14 Kasım 2008 Cuma

Krizi fırsata çevirenler…

Krizi fırsata çevirenler…

Mayami (Miami) Florida eyaletinin en güzel ve sosyetenin oturduğu bir sahil şeridi. Orada son kriz ile birlikte Türk nüfusunda artış olmuş. 66 bin aile orada ev almış. Krizi yatırıma çevirmişler!

Haber bu şekilde ve çeşitlenerek devam ederken, kafamın içinden binlerce soru geçti. Bizde parayı nereden buldun diye sormadan her türlü para aklama yasaları çıkartılırken, Amerika bizden daha önce davranmış sanırım, paranın kaynağını sormadan villaları satmaya başlamış. Türkler kendi ülkelerinden daha ucuza evi orada alıyormuş. Paranın dışarıya doğru akmasını bir yatırım olarak gösteriyor haberler. Ülke bir kriz içinde, küçük esnafa verilmek için ‘can suyu’ adını verdileri krediler gazete sayfalarına yansırken, can suyun nereye doğru aktığını sorgulamıyoruz.

Amerika’ya yatırım teşvik edilirken, ülkemizin insanı pazar yerlerinde çöpleri karıştırmaya devam ediyor. Seçim bütçesinin olanakları ile oyunu bir torba yardıma teslim edenlerin bu haberlerden ne anladığını düşünmek gerek. Bir torba için sırada birbirini acımasızca saldıranlar, bu haberler karşısında tepkileri nedir? Acaba bu haberleri duyuyorlar ve algılıyorlar mı? (Onların gözleri var görmek için, onların kulakları var duymak için, fakat kafalarının olup olmadığını kimse sormuyor! Göz ve kulağın olmuş olması beyin olduğu garantisini veriri mi? Bir çok canlının gözü ve kulağı vardır, fakat muhakeme yapamazlar!)

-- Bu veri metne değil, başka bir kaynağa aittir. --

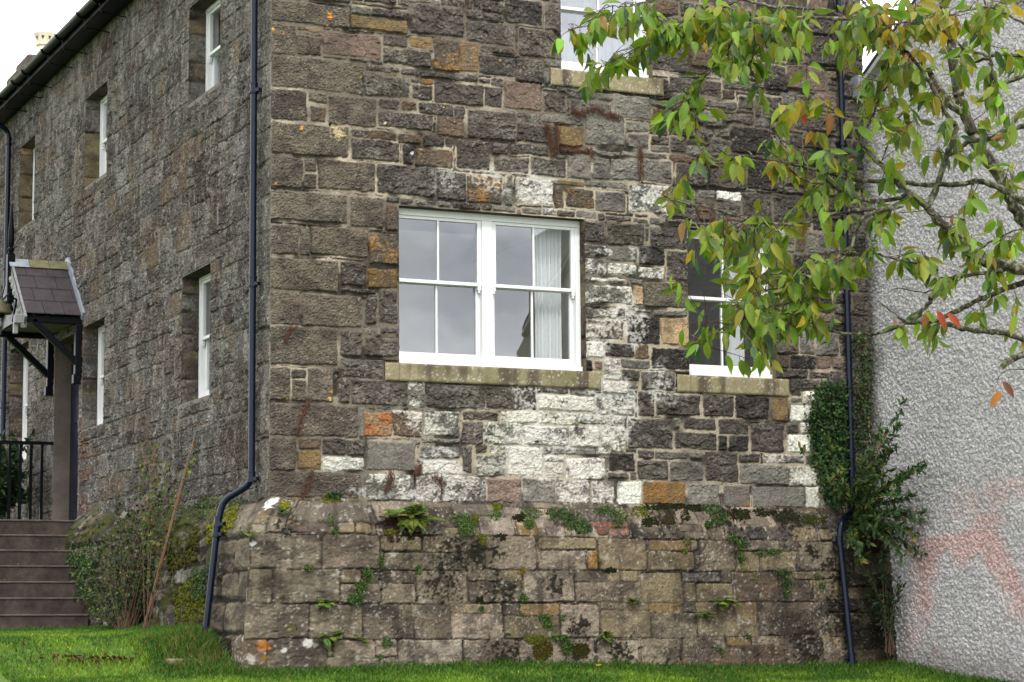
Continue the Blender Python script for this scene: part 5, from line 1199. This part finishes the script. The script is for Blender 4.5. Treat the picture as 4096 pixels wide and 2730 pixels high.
sh = [(at(x, y, dd_+G.normal(0, .25)), (0, -.05, .12)) for x, y in [(3520,1710),(3560,1790),(3690,1860),(3650,1880),(3600,1960),(3610,2230),(3560,2130),(3660,2150),(3680,2080),(3500,1900),(3460,1800),(3530,2010),(3480,2180),(3440,2250),(3520,2080),(3250,1810),(3300,1750),(3350,1850),(3200,1790),(3330,1930),(3420,1930),(3590,2060),(3480,2010),(3550,2180),(3400,2180),(3640,1990),(3619,1595),(3600,1690),(3585,1780),(3560,1880),(3715,1850),(3695,1885),(3690,2225),(3665,2140),(3700,2055)]]
shrub('corner_shrub', 'loose leggy shrub with narrow leaves growing from the plinth corner', og, sh, 66, .082, OL)
og = on_x(3560, 2560, RX-.1); og = np.array([RX-.25, -.62, -1.55])
shrub('corner_weed', 'dark weedy plant at the foot of the corner by the rendered wall', og, [(og+np.array([G.uniform(-.22, .15), G.uniform(-.1, .25), G.uniform(.3, 1.1)]), (0, 0, .1)) for _ in range(16)], 34, .07, [(4, (.008, .022, .006)), (1, (.02, .05, .01))])

# planting on the bank below the side wall
og = np.array([-.62, 3.0, -1.32])
tips = [at(x, y, 25.6+G.normal(0, .3)) for x, y in [(600,1800),(650,1850),(560,1900),(690,1860),(720,1840),(640,1960),(580,2010),(520,1960),(700,1960),(620,2080),(540,2120),(660,2120),(480,2060),(720,2060),(600,2200),(520,2250),(680,2250),(560,2350),(640,2380),(460,2180),(700,2350),(745,2180),(420,2150),(500,2330),(480,2000),(760,1990),(590,1860),(530,2040)]]
tips2 = [at(x, y, 25.9+G.normal(0, .35)) for x, y in zip(G.uniform(330, 840, 80), G.uniform(1980, 2520, 80))]
shrub('bank_shrub', 'straggly dark shrub with small leaves filling the bank beside the steps', og, [(t, (-.05, 0, .15)) for t in tips+tips2], 62, .036, [(5,(.012,.028,.007)),(3,(.026,.05,.009)),(1.6,(.075,.085,.012)),(1,(.04,.024,.010))], 'o', .006)
og2 = np.array([-.60, 2.2, -1.32]); ax_ = [at(x, y, 24.8) for x, y in [(560,1760),(640,1745),(690,1760),(790,1760),(770,1830),(740,1790),(600,1775)]]
shrub('climbing_rose', 'thin climbing rose with sparse olive leaves tied to a cane', og2, [(t, (.0, 0, .25)) for t in ax_], 46, .046, [(3,(.03,.055,.010)),(2,(.10,.11,.014)),(1,(.06,.04,.014))], 'o', .005)
cb = on_y(640, 2545, 2.0); ct = at(792, 1700, 24.6)
cane = thing('bamboo_cane', 'leaning bamboo cane with blue ties on the bank', 'cane', tuple(cb)); cb = np.array([-.62, 2.3, -1.33])
MB().tube([tuple(cb*(1-t)+ct*t) for t in np.linspace(0, 1, 6)], .0075, 8).tube([tuple(cb*(1-t)+ct*t+np.array([-.02, -.02, 0])) for t in np.linspace(0.0, .86, 6)], .005, 8).build('rod', mat('bamboo', (.15, .075, .03), .6, noise=[(5, .25, 2)]), cane, True)
for t in (.97, .86, .74, .60, .47):
    p = cb*(1-t)+ct*t; b = MB()
    b.tube([tuple(p+.016*np.array([math.cos(a), math.sin(a), .15*math.sin(2*a)])) for a in np.linspace(0, 2*PI, 9)], .004, 5); b.tube([tuple(p+np.array([-.015, 0, 0])), tuple(p+np.array([-.03, -.02, -.05])), tuple(p+np.array([.01, -.03, -.08]))], .003, 4); b.build('tie', mat('blue_twine', (.03, .16, .28), .6), cane, True)
for lab, poly, n, s, tb_ in [
 ('ivy like creeper hanging over the edge of the stone steps', [(350,2110),(420,2085),(400,2200),(380,2400),(320,2400),(270,2330),(265,2210),(300,2150)], 900, .030, DARKG+GREENS),
 ('leafy green mat along the top of the bank', [(350,2095),(500,2060),(700,2030),(860,2010),(860,2060),(700,2120),(500,2150),(380,2160)], 1300, .022, DARKG+GREENS),
 ('moss and small leaves under the bend of the left drainpipe', [(790,2000),(880,1985),(1000,1995),(985,2040),(900,2060),(800,2110)], 420, .017, DARKG+GREENS),
 ('leafy weed clump on the bank beside the sloping drainpipe', [(780,2290),(850,2260),(850,2380),(790,2400)], 220, .024, DARKG),
 ('broad leaved weed at the foot of the bank', [(600,2520),(680,2510),(680,2570),(600,2575)], 120, .034, GREENS)]:
    small_plant('bank_plant', lab, 'plant', 'plants on the bank below the side wall', [poly], int(n*2), s*1.1, tb_, .05, wall='x', stems=18)
og = np.array([-.75, 9.75, .1])
shrub('bush', 'dark green leafy bush behind the iron railing', og, [(og+np.array([G.uniform(-.7, .62), G.uniform(-.4, .5), G.uniform(.5, 1.35)]), (0, 0, .1)) for _ in range(60)], 90, .10, [(4, (.007, .02, .006))]+DARKG+[(1,(.05,.09,.014))], 'l', .008)

# moss: cushions too many to count
mo_p, mo_r, mo_c = [], [], []
def moss(poly, n, col, wall='f', r=(.006, .013)):
    n *= 3; X, Y = poly_pts(poly, n)
    X = X+G.normal(0, 4, len(X)); Y = Y+G.normal(0, 4, len(Y))
    for x, y in zip(X, Y):
        if wall == 'f':
            p = on_y(x, y, -.3)
            for _ in range(3): p = on_y(x, y, front_y(p[2]))
            if p[0] < .05: continue
        else:
            p = on_x(x, y, -.3)
            for _ in range(3): p = on_x(x, y, -float(off(np.array(min(p[2], 0))))-.02)
        mo_p.append(p); mo_r.append(G.uniform(*r)); mo_c.append(np.array(col)*np.exp(G.normal(0, .3)))
BLK = (.010, .011, .004); OLV = (.045, .050, .006); YG = (.085, .085, .008)
for x, y, rx, ry, n, col in [(1025,2060,26,32,60,YG),(1140,2022,22,16,40,YG),(1085,2130,16,8,16,OLV),(1023,2505,26,24,60,YG),(1170,2515,20,22,40,OLV),(975,2560,18,40,60,OLV),(975,2460,10,26,30,OLV),(1325,2000,40,14,30,OLV),(1560,2128,30,8,14,OLV),(1680,2140,70,12,60,BLK),
    (1560,2640,24,30,0,OLV),(1780,2680,30,16,50,OLV),(1835,2672,22,24,50,OLV),(2140,2560,50,14,80,OLV),(2170,2600,45,38,150,(.03,.026,.005)),(2320,2600,40,26,110,(.022,.02,.005)),(1935,2160,28,18,50,OLV),(2000,2150,30,10,40,BLK),(2560,2050,40,24,60,OLV),
    (2700,2032,150,8,160,BLK),(2740,2065,20,26,40,BLK),(2600,2090,40,16,50,BLK),(2680,2075,26,22,50,(.02,.018,.004)),(2960,2060,50,26,90,BLK),(3060,2050,50,14,60,BLK),(3150,2070,60,20,100,BLK),(3260,2080,60,22,120,(.025,.028,.006)),(1990,2030,22,20,40,OLV),(1900,2080,10,26,20,OLV),(2080,2070,30,12,40,BLK),
    (1920,2400,14,8,16,BLK),(2440,2282,26,8,16,BLK),(2290,2520,26,12,24,BLK)]:
    if n: moss(E(x, y, rx, ry), n, col)
for poly, n, col in [([(830,2040),(960,2020),(940,2100),(830,2180)], 120, YG), ([(560,2080),(640,2060),(800,2060),(600,2140),(480,2130)], 170, OLV), ([(700,2380),(800,2280),(830,2540),(700,2550)], 260, OLV), ([(650,2150),(800,2100),(780,2250),(680,2300)], 120, (.03,.03,.006))]: moss(poly, n, col, 'x', (.008, .018))
ico_v, ico_f = [], []
for i in range(3):
    for j in range(6): a = 2*PI*j/6+i*.5; h = (.05, .55, .92)[i]; rr_ = (1, .8, .35)[i]; ico_v.append((rr_*math.cos(a), rr_*math.sin(a), h))
ico_v.append((0, 0, 1.05))
for i in range(2):
    for j in range(6): ico_f.append((i*6+j, i*6+(j+1) % 6, (i+1)*6+(j+1) % 6, (i+1)*6+j))
for j in range(6): ico_f.append((12+j, 12+(j+1) % 6, 18))
mo_p = np.array(mo_p); nm = len(mo_p); mr = np.array(mo_r)
o = scatter('moss', ico_v, ico_f, mo_p, rotm(np.array([[-.25, -1, .45]])+G.normal(0, .2, (nm, 3)), G.normal(0, 1, (nm, 3))), np.stack([mr*1.25, mr*1.25, mr*.9], -1), np.array(mo_c), M_MOSS,
            vary=lambda l: l*G.uniform(.75, 1.25, (l.shape[0], l.shape[1], 1)))
tag(o, 'dark and yellow green moss cushions on the ledges and joints of the plinth', 'moss', None, 'stuff')

# ------------------------------------------------------------------ grass
def grass():
    n = 200000
    x = np.r_[G.uniform(-2.4, 7.0, int(n*.55)), G.uniform(-2.6, .0, int(n*.30)), G.uniform(-1.2, .0, n-int(n*.55)-int(n*.30))]
    y = np.r_[-.36-3.6*G.rand(int(n*.55))**1.15, G.uniform(-4, 5.6, int(n*.30)), G.uniform(-.4, 5.4, n-int(n*.55)-int(n*.30))]
    m = ~((x > -.40) & (y > -.40)); m &= ~((x > RX-.02)); m &= (y < 5.45); m &= (x > -3.1+.42*0)
    x, y = x[m], y[m]; n = len(x); z = zg(x, y)
    wall_d = np.minimum(np.where(x > -.4, np.abs(y+.42), 9), np.where(y > -.5, np.abs(x+.45), 9)); wall_d = np.minimum(wall_d, np.where(x > 4, np.abs(RX-x), 9)); wall_d = np.minimum(wall_d, np.abs(5.4-y))
    tall = np.exp(-wall_d/.22); cl = fbm(x*2.2, y*2.2, 501, 3); fine = fbm(x*9, y*9, 502, 2)
    tuft = np.exp(-((x+.65)/.35)**2-((y-.15)/.6)**2)
    h = (.030+.020*cl+.055*tall*(.4+fine)+.11*tuft)*G.uniform(.6, 1.3, n)
    lean = G.normal(0, .42, (n, 2)); w = G.uniform(.0030, .0075, n)*(1+.6*(y < -2))
    ang = G.uniform(0, PI, n); sx_ = np.cos(ang)*w; sy_ = np.sin(ang)*w
    base = np.stack([x, y, z-.004], -1); mid = base+np.stack([lean[:, 0]*h*.35, lean[:, 1]*h*.35, h*.62], -1); tip = base+np.stack([lean[:, 0]*h, lean[:, 1]*h, h], -1); sd_ = np.stack([sx_, sy_, 0*w], -1)
    V = np.stack([base-sd_, base+sd_, mid+sd_*.75, mid-sd_*.75, tip], 1)
    yel = sstep(.42, .62, cl)*sstep(.15, .9, wall_d)
    c = lerp(np.array([.026, .080, .008]), np.array([.125, .215, .016]), np.clip(.15+.75*yel+G.normal(0, .14, n), 0, 1)[:, None])
    dry = (G.rand(n) < .03+.45*tuft*(G.rand(n) < .6)); c[dry] = np.array([.13, .085, .03])*np.exp(G.normal(0, .25, (dry.sum(), 1)))
    c = c*np.exp(G.normal(0, .28, (n, 1)))
    lp = np.array([0, 1, 2, 3, 3, 2, 4]); loops = (lp[None]+5*np.arange(n)[:, None]).ravel(); sizes = np.tile([4, 3], n)
    C = np.repeat(c[:, None, :], 5, 1)
    me = np_mesh('grass', V.reshape(-1, 3), loops, sizes, M_GRASS, C.reshape(-1, 3), True)
    tag(link('grass', me), 'short green lawn grass growing up to the plinth', 'grass', None, 'stuff')
grass()
# things lying on the lawn and the steps
M_DEADLEAF = mat('dead_leaf', (.15, .075, .03), .8, noise=[(30, .3, 2)], trans=.1)
def fallen(label, p, size, group):
    m = 1; o = scatter('fallen_leaf', CH_V, CH_F, np.array([p]), rotm(np.array([[G.normal(), G.normal(), .12]]), np.array([[.2*G.normal(), .2*G.normal(), 1]])), np.array([[size, size, size]]), np.array([[1, 1, 1.]]), M_DEADLEAF)
    tag(o, label, 'leaf', group); o.location = (0, 0, 0)
def on_ground(x, y):
    d = ray(x, y); t = 15.0
    for _ in range(400):
        p = CAM+d*t
        if p[2] <= zg(p[0], p[1])+.03: break
        t += .05
    return p
for x, y in [(455,2570),(100,2582),(225,2560),(210,2630),(365,2660),(260,2600)]:
    fallen('small brown fallen leaf on the bright lawn in front of the steps', on_ground(x, y)+np.array([0, 0, .02]), .07, 'fallen leaves on the lawn')
for x, y in [(835,2667)]: fallen('pale fallen leaf on the grass below the flat stone', on_ground(x, y)+np.array([0, 0, .03]), .08, 'fallen leaves on the lawn')
for k, (i, xx) in enumerate([(6, -1.05), (6, -.5), (5, -1.2), (4, -1.25), (5, -.55), (3, -1.0), (2, -.5)]):
    fallen('tiny orange brown leaf lying on a stone step', (xx, 7.40-.297*i+.04, .148-.2*i+.012), .07, 'fallen leaves on the steps')
for lab, x, y, r in [('clump of dark dead leaves on the lawn before the steps', 302, 2645, .13), ('small heap of brown leaf litter on the lawn near the bank', 440, 2648, .10)]:
    p = on_ground(x, y); m = 40
    q = p+np.stack([G.normal(0, r, m), G.normal(0, r*.6, m), G.uniform(.01, .05, m)], -1); s = G.uniform(.04, .07, m)
    tag(scatter('leaf_litter', CH_V, CH_F, q, rotm(G.normal(0, 1, (m, 3))*np.array([1, 1, .3]), np.array([[0, 0, 1.]])+G.normal(0, .3, (m, 3))), np.stack([s, s*3, s], -1), pick_cols(m, [(1, (.05, .025, .012)), (1, (.10, .05, .018))]), M_SMALL), lab, 'leaves', None, 'stuff')
p = on_ground(735, 2650); b = MB(); b.box((p[0]-.17, p[1]-.10, p[2]-.03), (p[0]+.17, p[1]+.16, p[2]+.035)); o = b.build('paving_stone', mat('flat_stone', (.17, .14, .085), .9, noise=[(8, .25, 3)], bump=[(40, .006, 3)]), None, bevel=.012); tag(o, 'flat mossy stone lying in the grass by the left drainpipe', 'stone')
M_YEL = mat('yellow_petal', (.62, .42, .01), .6); M_GST = mat('green_stem', (.05, .10, .02), .6)
p = on_ground(2395, 2700); d_ = thing('dandelion', 'single yellow dandelion in the lawn below the plinth', 'flower', tuple(p))
b = MB()
for k in range(22):
    a = 2*PI*k/22; e = G.uniform(.1, .9); b.add([tuple(p+np.array([0, 0, .085])), tuple(p+np.array([.022*math.cos(a-.14), .022*math.sin(a-.14), .085+.016*e])), tuple(p+np.array([.026*math.cos(a), .026*math.sin(a), .087+.02*e])), tuple(p+np.array([.022*math.cos(a+.14), .022*math.sin(a+.14), .085+.016*e]))], [(0, 1, 2, 3)])
b.build('flower_head', M_YEL, d_); MB().tube([tuple(p), tuple(p+np.array([.003, 0, .085]))], .003, 6).build('stem', M_GST, d_)
for f_ in bpy.data.objects:
    pass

Amerika’da kaç Türkiye vatandaşının evi vardır? Türkiye’de kazanan ama orada yaşayanların oranı ne kadardır? Göçmen olarak giden ve orada çalışıp yaşayanlar eleştirimin dışındadır, çünkü onlar emekleri ile kazanmışlardır, fakat Türkiye gibi geliri ve gideri belli, ülke ekonomisinin büyüklüğü ortada olan bir ülkenin insanı nerelere yatırım yapmaktadır? Biliyoruz ki, ev en kötü yatırım aracıdır, evlere yatırılan paralar, toprak altına gömülen değerli maden gibidir!

Sıcak paranın kontrol edilmemesi krizi daha çok derinleştirmektedir. Kriz, kontrollü müdahale ile daha az hasar ile atlatılırken, bizim gibi ekonomisi küçük ülkelerde bu kriz tusunami etkisi göstermektedir. Her ne kadar kendi insanına küçük bir kriz olarak sunulsa da, boyutları ve sonuçları ile küçük olmadığı ortadadır. Avrupa gazeteleri Türkiye üzerine bir çok haber yaparken, krizi biz sanki yaşamıyormuş gibi yaparak, krizi ortadan kaldırdığımıza mı inanıyoruz? (Canımız acımadan, canımızın acıyacağını düşünmeyiz.)

Amerika sahil şeridinde Türklerin ev alma çılgınlığı devam ederken, Türkiye’de ekonomik olarak ayakta durmak için mücadele edenlerin mücadelesi dışarıdan nasıl görülüyordur? Amerikalı, ülkemizi bir zengin körfez ülkesi olarak mı algılıyor? Körfez ülkelerin şeyhleri nasıl ki her ülke için para anlamına geliyorsa, bizim mutlu azınlığımızda o kategoriye girerek onlar ile bütünleşme yolunda önemli adım atmış mı oluyorlar? Siyasi olarak henüz dönüşüm tamamlanmadı ama krizi fırsata çevirme anlayışı olarak körfez ülkelerin şehirlerine benzedik!

Yurtdışında villa alanların acaba listesi yayınlansa nasıl bir gerçeklik ile karşılaşacağız? Türkiye’de en az vergi verenlerin, yurtdışında bonkör olarak tanınmaları acaba şaşırtır mı bizi? Bir mahalle bakkalından daha az kazandığını gösteren zenginler, devletin bürokrasi içindeki ayrıcalıklarını korumaya devam ediyordur diye düşünüyorum.

Mayami’de krizi fırsata çevirenlerin isimlerinin yayınlanmasını istemek acaba bir ceza yasasına dokunur mu?